→ **WHAT THE EXERCISE ASKS**: Across the entries, how many lines have the string "scene" in them? Reply with only a number.

[Source records]
○ ○ ○ ○
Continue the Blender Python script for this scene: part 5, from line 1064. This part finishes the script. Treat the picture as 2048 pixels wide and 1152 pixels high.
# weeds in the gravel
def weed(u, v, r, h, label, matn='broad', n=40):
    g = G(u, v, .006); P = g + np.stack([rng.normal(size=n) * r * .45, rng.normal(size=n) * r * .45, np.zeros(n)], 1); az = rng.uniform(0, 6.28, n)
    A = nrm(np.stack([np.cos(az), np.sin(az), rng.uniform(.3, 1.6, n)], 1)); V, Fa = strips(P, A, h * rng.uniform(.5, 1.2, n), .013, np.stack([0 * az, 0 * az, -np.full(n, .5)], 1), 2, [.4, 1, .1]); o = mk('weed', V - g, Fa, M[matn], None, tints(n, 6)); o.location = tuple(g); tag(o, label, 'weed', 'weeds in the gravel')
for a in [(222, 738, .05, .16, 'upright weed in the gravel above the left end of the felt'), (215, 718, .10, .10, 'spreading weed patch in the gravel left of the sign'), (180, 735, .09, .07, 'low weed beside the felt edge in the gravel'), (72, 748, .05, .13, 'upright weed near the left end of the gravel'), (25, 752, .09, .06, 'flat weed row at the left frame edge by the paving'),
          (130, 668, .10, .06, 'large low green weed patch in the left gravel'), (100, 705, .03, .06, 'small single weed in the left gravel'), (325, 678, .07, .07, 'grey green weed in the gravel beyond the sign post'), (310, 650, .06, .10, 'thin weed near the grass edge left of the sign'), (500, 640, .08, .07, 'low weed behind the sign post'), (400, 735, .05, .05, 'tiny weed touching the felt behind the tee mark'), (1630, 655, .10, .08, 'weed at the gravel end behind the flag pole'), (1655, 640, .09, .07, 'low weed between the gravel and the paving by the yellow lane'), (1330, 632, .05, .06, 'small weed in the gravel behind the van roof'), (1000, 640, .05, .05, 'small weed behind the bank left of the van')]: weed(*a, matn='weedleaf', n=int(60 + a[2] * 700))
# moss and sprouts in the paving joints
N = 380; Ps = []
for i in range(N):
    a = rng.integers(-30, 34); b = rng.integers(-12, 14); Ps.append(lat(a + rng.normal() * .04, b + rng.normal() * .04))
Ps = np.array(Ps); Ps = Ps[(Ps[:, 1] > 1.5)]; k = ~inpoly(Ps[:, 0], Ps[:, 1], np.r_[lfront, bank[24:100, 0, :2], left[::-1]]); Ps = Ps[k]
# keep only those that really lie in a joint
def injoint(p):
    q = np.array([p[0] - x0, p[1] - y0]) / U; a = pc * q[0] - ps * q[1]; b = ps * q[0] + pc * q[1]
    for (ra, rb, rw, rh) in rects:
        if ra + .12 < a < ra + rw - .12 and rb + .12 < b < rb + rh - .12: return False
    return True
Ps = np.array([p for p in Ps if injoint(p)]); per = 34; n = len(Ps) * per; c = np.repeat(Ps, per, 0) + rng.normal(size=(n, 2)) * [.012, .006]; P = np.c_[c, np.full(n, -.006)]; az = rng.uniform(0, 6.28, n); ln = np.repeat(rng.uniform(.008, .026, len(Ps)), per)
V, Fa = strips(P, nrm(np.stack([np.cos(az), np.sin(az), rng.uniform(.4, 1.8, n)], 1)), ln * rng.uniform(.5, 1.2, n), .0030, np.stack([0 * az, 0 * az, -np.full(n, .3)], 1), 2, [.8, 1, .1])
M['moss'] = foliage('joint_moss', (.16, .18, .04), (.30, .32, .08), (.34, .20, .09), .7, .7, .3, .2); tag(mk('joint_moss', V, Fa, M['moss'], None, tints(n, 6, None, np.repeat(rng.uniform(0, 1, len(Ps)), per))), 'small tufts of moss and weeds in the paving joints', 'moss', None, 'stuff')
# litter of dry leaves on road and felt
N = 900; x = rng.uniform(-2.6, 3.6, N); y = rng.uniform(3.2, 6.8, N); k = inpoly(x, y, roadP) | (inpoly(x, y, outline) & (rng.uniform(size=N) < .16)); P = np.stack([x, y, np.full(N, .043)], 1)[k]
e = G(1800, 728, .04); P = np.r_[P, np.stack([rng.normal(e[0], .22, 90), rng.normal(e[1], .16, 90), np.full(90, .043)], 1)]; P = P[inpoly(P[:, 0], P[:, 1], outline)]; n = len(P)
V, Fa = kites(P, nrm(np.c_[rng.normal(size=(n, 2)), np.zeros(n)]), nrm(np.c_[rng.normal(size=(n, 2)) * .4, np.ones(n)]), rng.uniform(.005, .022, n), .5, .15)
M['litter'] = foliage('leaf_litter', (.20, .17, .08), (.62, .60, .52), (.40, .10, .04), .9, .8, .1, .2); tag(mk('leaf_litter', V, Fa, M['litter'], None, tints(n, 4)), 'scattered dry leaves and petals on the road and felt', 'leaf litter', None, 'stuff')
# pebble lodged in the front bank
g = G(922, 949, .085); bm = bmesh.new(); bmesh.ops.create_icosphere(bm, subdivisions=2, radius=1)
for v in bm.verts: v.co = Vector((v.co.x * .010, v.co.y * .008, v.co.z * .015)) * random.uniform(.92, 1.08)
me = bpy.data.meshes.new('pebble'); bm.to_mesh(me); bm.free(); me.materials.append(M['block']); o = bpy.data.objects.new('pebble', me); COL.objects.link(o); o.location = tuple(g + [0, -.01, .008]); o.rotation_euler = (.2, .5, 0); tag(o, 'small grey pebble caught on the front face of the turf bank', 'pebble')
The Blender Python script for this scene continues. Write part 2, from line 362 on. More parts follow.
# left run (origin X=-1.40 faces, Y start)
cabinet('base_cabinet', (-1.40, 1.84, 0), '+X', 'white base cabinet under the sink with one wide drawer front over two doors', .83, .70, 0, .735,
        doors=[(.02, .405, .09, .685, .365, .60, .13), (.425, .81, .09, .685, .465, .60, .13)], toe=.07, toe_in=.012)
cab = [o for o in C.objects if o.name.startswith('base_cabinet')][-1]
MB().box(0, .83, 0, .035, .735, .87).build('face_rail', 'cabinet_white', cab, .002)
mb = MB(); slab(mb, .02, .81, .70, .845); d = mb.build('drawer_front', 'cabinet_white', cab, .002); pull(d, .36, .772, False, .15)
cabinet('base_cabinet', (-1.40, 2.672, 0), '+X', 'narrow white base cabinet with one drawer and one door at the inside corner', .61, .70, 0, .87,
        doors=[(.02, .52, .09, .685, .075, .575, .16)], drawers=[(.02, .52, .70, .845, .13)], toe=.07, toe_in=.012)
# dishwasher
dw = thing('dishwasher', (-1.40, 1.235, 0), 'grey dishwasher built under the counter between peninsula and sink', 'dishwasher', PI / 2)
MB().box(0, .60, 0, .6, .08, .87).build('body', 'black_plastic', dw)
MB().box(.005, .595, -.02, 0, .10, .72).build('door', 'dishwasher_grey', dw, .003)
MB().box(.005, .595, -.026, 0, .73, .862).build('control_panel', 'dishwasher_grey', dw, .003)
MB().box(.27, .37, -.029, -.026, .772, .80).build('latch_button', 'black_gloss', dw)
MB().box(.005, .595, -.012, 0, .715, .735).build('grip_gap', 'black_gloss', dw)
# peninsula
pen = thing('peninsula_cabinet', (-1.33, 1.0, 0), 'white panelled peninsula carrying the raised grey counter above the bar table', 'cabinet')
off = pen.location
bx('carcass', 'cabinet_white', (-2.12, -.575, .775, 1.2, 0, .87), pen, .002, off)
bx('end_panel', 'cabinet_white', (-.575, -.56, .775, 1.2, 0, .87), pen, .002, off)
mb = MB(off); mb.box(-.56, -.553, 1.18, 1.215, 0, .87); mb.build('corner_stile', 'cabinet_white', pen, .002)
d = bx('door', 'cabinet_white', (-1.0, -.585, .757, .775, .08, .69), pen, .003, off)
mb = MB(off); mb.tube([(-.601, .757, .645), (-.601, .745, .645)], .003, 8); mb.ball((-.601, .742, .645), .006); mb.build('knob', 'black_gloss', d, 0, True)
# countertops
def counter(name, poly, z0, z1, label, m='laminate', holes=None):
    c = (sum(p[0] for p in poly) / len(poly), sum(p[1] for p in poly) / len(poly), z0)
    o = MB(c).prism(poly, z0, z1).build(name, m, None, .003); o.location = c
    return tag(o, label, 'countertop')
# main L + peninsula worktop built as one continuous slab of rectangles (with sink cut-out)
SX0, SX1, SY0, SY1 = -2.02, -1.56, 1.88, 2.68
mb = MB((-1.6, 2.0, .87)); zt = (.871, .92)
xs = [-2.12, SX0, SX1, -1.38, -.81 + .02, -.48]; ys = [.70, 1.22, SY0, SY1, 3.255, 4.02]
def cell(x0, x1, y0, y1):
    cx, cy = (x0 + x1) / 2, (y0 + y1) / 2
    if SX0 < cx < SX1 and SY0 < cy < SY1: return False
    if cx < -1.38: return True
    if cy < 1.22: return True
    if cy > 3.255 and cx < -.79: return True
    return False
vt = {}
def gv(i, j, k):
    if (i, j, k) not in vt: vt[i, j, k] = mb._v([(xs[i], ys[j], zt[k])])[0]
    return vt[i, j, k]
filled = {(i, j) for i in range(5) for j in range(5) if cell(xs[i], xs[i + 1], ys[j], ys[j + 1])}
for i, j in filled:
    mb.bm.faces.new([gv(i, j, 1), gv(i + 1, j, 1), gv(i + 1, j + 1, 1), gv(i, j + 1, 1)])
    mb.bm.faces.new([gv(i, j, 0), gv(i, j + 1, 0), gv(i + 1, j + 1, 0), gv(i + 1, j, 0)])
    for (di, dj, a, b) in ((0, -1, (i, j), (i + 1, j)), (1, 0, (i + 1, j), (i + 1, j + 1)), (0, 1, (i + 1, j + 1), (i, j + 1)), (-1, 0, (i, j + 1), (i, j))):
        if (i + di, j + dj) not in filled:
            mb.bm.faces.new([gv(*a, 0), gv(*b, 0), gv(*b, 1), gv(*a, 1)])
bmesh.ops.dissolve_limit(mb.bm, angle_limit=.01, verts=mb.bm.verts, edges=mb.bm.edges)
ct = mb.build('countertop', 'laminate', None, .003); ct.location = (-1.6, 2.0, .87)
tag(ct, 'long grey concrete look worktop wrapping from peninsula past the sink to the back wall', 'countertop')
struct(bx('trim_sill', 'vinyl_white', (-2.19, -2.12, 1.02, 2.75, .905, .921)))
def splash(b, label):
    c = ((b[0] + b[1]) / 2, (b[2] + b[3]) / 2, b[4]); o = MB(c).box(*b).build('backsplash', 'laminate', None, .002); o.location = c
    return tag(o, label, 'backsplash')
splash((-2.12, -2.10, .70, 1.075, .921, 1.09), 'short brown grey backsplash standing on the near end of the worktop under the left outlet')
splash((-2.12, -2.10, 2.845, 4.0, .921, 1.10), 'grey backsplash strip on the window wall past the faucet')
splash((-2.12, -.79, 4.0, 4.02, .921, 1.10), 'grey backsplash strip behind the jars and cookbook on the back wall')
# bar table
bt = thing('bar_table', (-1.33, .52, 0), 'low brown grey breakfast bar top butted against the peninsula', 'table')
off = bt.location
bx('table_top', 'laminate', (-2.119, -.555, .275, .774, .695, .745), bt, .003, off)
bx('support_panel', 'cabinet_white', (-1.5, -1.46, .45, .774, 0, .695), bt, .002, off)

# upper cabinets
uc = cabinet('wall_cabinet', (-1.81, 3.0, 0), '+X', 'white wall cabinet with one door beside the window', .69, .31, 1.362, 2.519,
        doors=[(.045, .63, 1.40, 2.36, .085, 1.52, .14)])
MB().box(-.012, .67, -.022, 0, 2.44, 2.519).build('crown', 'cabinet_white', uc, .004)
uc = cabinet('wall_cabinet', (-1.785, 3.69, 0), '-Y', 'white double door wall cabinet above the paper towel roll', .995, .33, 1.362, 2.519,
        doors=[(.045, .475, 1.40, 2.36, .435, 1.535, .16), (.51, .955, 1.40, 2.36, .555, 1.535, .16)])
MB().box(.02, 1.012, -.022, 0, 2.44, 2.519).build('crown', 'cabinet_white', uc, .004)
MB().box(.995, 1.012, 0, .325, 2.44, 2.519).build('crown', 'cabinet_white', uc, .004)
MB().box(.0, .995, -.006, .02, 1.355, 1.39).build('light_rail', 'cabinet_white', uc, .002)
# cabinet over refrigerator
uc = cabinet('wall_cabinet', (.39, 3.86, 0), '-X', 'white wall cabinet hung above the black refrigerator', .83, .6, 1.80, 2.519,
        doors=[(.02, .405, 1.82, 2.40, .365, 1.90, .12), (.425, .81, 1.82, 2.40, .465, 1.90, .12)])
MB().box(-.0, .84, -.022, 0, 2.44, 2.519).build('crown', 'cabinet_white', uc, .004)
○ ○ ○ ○
→ **TASK OUTPUT**: 2